Retype all of the data. Every line must match exactly.

◆ DATA ◆
#####
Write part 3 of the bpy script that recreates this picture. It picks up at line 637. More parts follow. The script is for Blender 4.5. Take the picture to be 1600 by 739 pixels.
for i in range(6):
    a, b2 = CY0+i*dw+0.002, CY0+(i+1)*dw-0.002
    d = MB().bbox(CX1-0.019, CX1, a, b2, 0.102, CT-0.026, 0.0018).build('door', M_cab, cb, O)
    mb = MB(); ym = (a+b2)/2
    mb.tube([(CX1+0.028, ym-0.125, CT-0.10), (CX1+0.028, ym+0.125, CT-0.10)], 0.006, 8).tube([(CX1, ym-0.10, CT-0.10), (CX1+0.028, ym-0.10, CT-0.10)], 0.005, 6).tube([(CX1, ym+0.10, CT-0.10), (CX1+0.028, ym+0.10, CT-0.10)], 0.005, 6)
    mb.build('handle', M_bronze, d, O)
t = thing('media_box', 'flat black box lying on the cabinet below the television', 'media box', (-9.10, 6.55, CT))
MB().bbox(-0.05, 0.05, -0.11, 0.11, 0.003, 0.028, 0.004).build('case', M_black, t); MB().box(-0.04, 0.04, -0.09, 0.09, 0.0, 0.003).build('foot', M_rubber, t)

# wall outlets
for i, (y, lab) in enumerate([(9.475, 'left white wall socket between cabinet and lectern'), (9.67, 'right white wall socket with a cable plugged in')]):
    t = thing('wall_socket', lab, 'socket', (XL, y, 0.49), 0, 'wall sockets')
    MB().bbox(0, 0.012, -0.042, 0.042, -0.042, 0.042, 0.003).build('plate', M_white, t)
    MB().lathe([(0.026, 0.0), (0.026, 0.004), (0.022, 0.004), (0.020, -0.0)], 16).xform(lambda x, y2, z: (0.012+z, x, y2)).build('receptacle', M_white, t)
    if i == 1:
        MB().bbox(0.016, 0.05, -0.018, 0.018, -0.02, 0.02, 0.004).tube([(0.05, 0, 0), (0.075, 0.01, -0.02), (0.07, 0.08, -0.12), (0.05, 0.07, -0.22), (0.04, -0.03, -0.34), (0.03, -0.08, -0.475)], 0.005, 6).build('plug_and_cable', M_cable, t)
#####
◆ CORRECT RESULT ◆
Write part 3 of the bpy script that recreates this picture. It picks up at line 637. More parts follow. The script is for Blender 4.5. Take the picture to be 1600 by 739 pixels.
for i in range(6):
    a, b2 = CY0+i*dw+0.002, CY0+(i+1)*dw-0.002
    d = MB().bbox(CX1-0.019, CX1, a, b2, 0.102, CT-0.026, 0.0018).build('door', M_cab, cb, O)
    mb = MB(); ym = (a+b2)/2
    mb.tube([(CX1+0.028, ym-0.125, CT-0.10), (CX1+0.028, ym+0.125, CT-0.10)], 0.006, 8).tube([(CX1, ym-0.10, CT-0.10), (CX1+0.028, ym-0.10, CT-0.10)], 0.005, 6).tube([(CX1, ym+0.10, CT-0.10), (CX1+0.028, ym+0.10, CT-0.10)], 0.005, 6)
    mb.build('handle', M_bronze, d, O)
t = thing('media_box', 'flat black box lying on the cabinet below the television', 'media box', (-9.10, 6.55, CT))
MB().bbox(-0.05, 0.05, -0.11, 0.11, 0.003, 0.028, 0.004).build('case', M_black, t); MB().box(-0.04, 0.04, -0.09, 0.09, 0.0, 0.003).build('foot', M_rubber, t)

# wall outlets
for i, (y, lab) in enumerate([(9.475, 'left white wall socket between cabinet and lectern'), (9.67, 'right white wall socket with a cable plugged in')]):
    t = thing('wall_socket', lab, 'socket', (XL, y, 0.49), 0, 'wall sockets')
    MB().bbox(0, 0.012, -0.042, 0.042, -0.042, 0.042, 0.003).build('plate', M_white, t)
    MB().lathe([(0.026, 0.0), (0.026, 0.004), (0.022, 0.004), (0.020, -0.0)], 16).xform(lambda x, y2, z: (0.012+z, x, y2)).build('receptacle', M_white, t)
    if i == 1:
        MB().bbox(0.016, 0.05, -0.018, 0.018, -0.02, 0.02, 0.004).tube([(0.05, 0, 0), (0.075, 0.01, -0.02), (0.07, 0.08, -0.12), (0.05, 0.07, -0.22), (0.04, -0.03, -0.34), (0.03, -0.08, -0.475)], 0.005, 6).build('plug_and_cable', M_cable, t)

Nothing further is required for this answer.